Erelong there appeared a courier on horseback carrying despatches from the Elector to Torgau. "Do you bring me any letters?" asked Luther. "No!" "How are those gentlemen?" continued he, fearfully. "Well!" "This is strange," thought the Reformer. A waggon having left Coburg laden with flour (for they were almost in want of provisions at Augsburg), Luther impatiently awaited the return of the waggoner; but he returned empty. Luther then began to revolve the gloomiest thoughts in his mind, not doubting that they were concealing some misfortune from him.[546] At last another individual, Jobst Nymptzen, having arrived from Augsburg, Luther rushed anew towards him, with his usual question. "Do you bring me any letters?" He waited trembling for the reply. "No!" "And how then are those gentlemen?" "Well!" The Reformer withdrew, a prey to anger and to fear.

Then Luther opened his Bible, and to console himself for the silence of men, he conversed with God. There were some passages of Scripture in particular that he read continually. We point them out below.[547] He did more; he wrote with his own hand many declarations of Scripture over the doors and windows, and on the walls of the castle. In one place were these words from the 118th Psalm: I shall not die, but live, and declare the works of the Lord. In another, those of the 12th chapter of Proverbs: The way of the wicked seduceth them; and over his bed, these words from the 4th Psalm: I will both lay me down in peace and sleep; for thou, O Lord, only makest me dwell in safety. Never perhaps did man so environ himself with the promises of the Lord, or so dwell in the atmosphere of his Word and live by his breath, as Luther at Coburg.

LUTHER TO MELANCTHON.

At length letters came. "If the times in which we live were not opposed to it, I should have imagined some revenge," wrote Luther to Jonas; "but prayer checked my anger, and anger checked my prayer.[548] I am delighted at that tranquil mind which God gives our prince. As for Melancthon, it is his philosophy that tortures him, and nothing else. For our cause is in the very hands of Him who can say with unutterable pride: No one shall pluck it out of my hands. I would not have it in our hands, and it would not be desirable that it were so.[549] I have had many things in my hands, and I have lost them all; but whatever I have been able to place in God's, I still possess."

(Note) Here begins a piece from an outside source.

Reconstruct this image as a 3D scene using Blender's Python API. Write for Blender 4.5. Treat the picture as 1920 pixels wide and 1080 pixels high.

On learning that Melancthon's anguish still continued, Luther wrote to him: and these are words that should be preserved. "Grace and peace in Christ! in Christ, I say, and not in the world, Amen. I hate with exceeding hatred those extreme cares which consume you. If the cause is unjust, abandon it; if the cause is just, why should we belie the promises of Him who commands us to sleep without fear? Can the devil do more than kill us? Christ will not be wanting to the work of justice and of truth. He lives; he reigns; what fear, then, can we have? God is powerful to upraise his cause if it is overthrown, to make it proceed if it remains motionless, and if we are not worthy of it, he will do it by others.

"I have received your Apology,[550] and I cannot understand what you mean, when you ask what we must concede to the Papists. We have already conceded too much. Night and day I meditate on this affair, turning it over and over, perusing all Scripture, and the certainty of the truth of our doctrine continually increases in my mind. With the help of God, I will not permit a single letter of all that we have said to be torn from us.

THE PALATINE CHAPEL.

"The issue of this affair torments you, because you cannot understand it. But if you could, I would not have the least share in it. God has put it in a 'common place,' that you will not find either in your rhetoric or in your philosophy: that place is called Faith.[551] It is that in which subsist all things that we can neither understand nor see. Whoever wishes to touch them, as you do, will have tears for his sole reward.

"If Christ is not with us, where is he in the whole universe? If we are not the Church, where, I pray, is the Church? Is it the Dukes of Bavaria, is it Ferdinand, is it the Pope, is it the Turk, who is the Church? If we have not the Word of God, who is it that possesses it?

"Only we must have faith, lest the cause of faith should be found to be without faith.[552]